La Cour considère qu’en application de ce principe, une sanction pour infraction pénale et une sanction administrative à caractère pénal ne peuvent être cumulées lorsqu’elles procèdent de faits identiques. Or, en l’espèce, tel est bien le cas, dès lors que l’article 175 de l’arrêté royal, qui constitue la norme d’incrimination, vise le chômeur dans la situation prévue par les articles 153 et 154 de l’arrêté royal, soit la base réglementaire des sanctions administratives litigieuses.

La Cour considère par ailleurs que cet article 175 ne permet pas un cumul entre les sanctions pénales et les sanctions administratives et que, à supposer même qu’elle contienne une absence d’interdiction de cumul, la réglementation poserait problème, vu la contrariété avec un principe général de droit.

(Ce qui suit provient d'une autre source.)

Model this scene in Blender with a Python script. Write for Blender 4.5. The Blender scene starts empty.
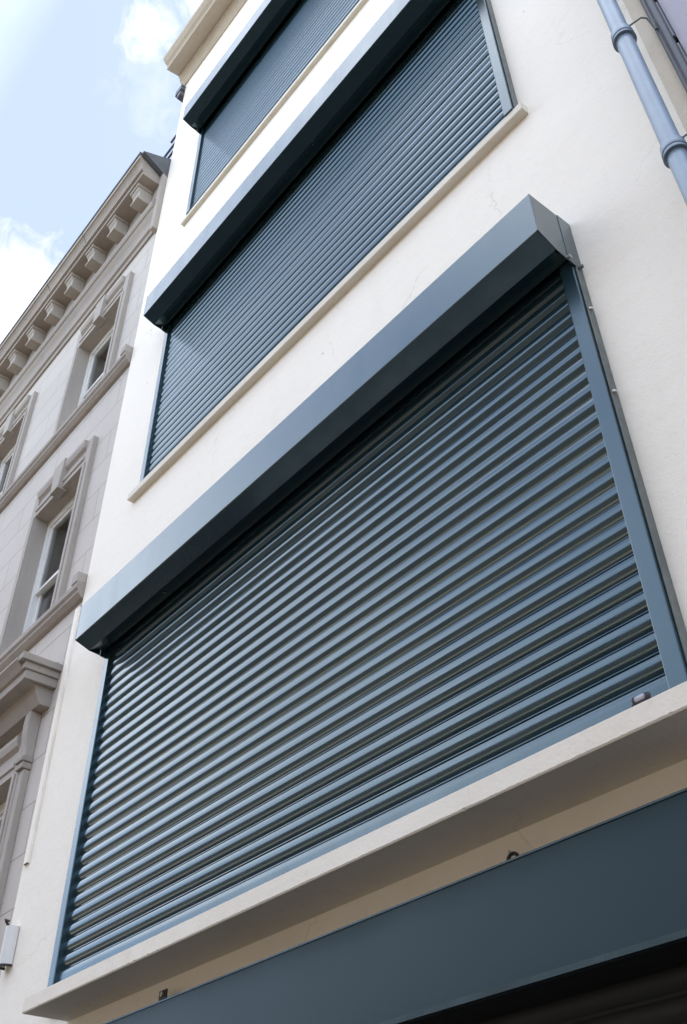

En conséquence, vu la nature pénale des sanctions prévues aux articles 153 et 154 ainsi que le principe non bis in idem, il n’y a pas lieu d’autoriser le cumul. En conséquence, l’appel de l’ONEm est rejeté.

Intérêt de la décision

Cette décision se prononce sur la nature des sanctions administratives visées par les articles 153 et 154, leur reconnaissant un caractère pénal. Elle constitue par ailleurs un cas d’application pratique lorsque les faits ayant justifié la sanction ont fait l’objet d’un jugement répressif, notamment sur la base de l’article 175 dudit arrêté royal.